Several drivers have taken the plunge in sampling the World Rally Championship after racing in Formula 1, but a former Prost driver with a deep passion for rallying was thwarted. However, two decades on from a programme with Subaru that never got off the ground, a long-awaited box may finally be checked for the first F1 racer from the Czech Republic

Kimi Raikkonen, Robert Kubica and Heikki Kovalainen. All three are Formula 1 race winners, and even shared the podium at the 2008 Malaysian Grand Prix. But their common experience doesn’t end there.

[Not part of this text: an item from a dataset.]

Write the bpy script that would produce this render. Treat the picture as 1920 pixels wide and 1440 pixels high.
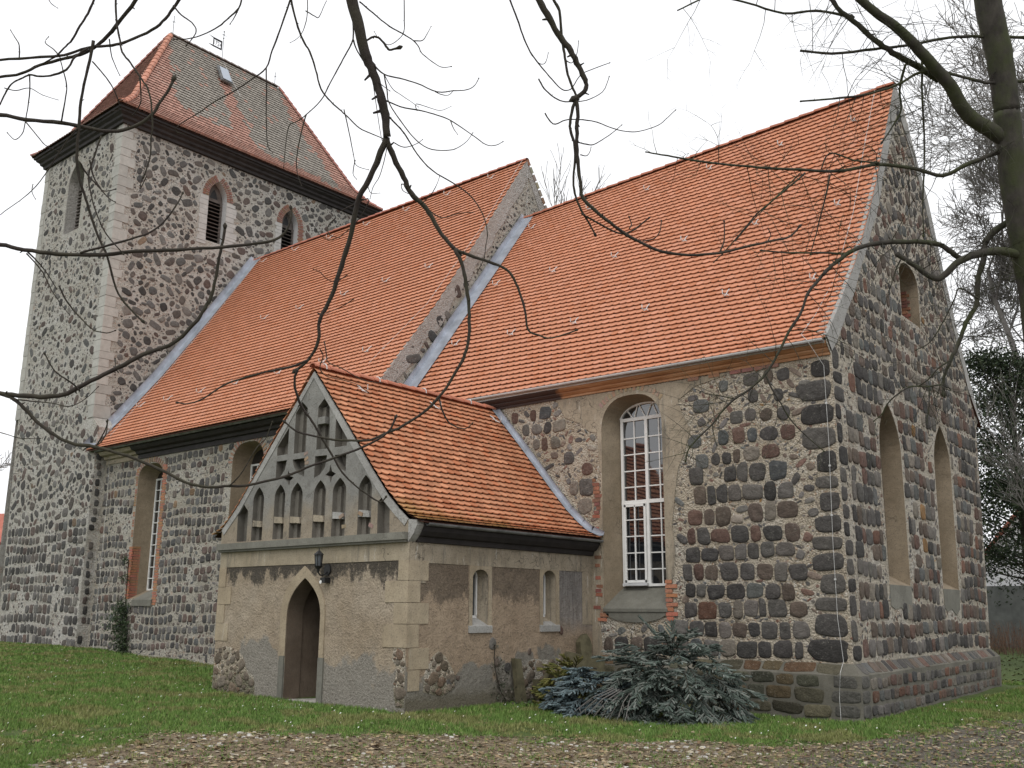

Each of the trio has also tested their skills in the World Rally Championship, with Raikkonen and Kubica claiming a respectable best finish of fifth from their combined 54 outings. Two-time All-Japan Rally champion Kovalainen finished tenth overall and fourth in class at the WRC’s Rally Japan in 2022. And they’re certainly not the only grand prix aces to be bitten by the rallying bug.

Having made regular appearances on the Arctic Rally Lapland between 2019 and 2021, Sauber racer Valtteri Bottas has shown plenty of interest in the discipline, while Carlos Sainz’s rallying roots and appearance on the 2018 Monte Carlo in a zero car suggests he may be open to following in his father’s footsteps after his F1 career.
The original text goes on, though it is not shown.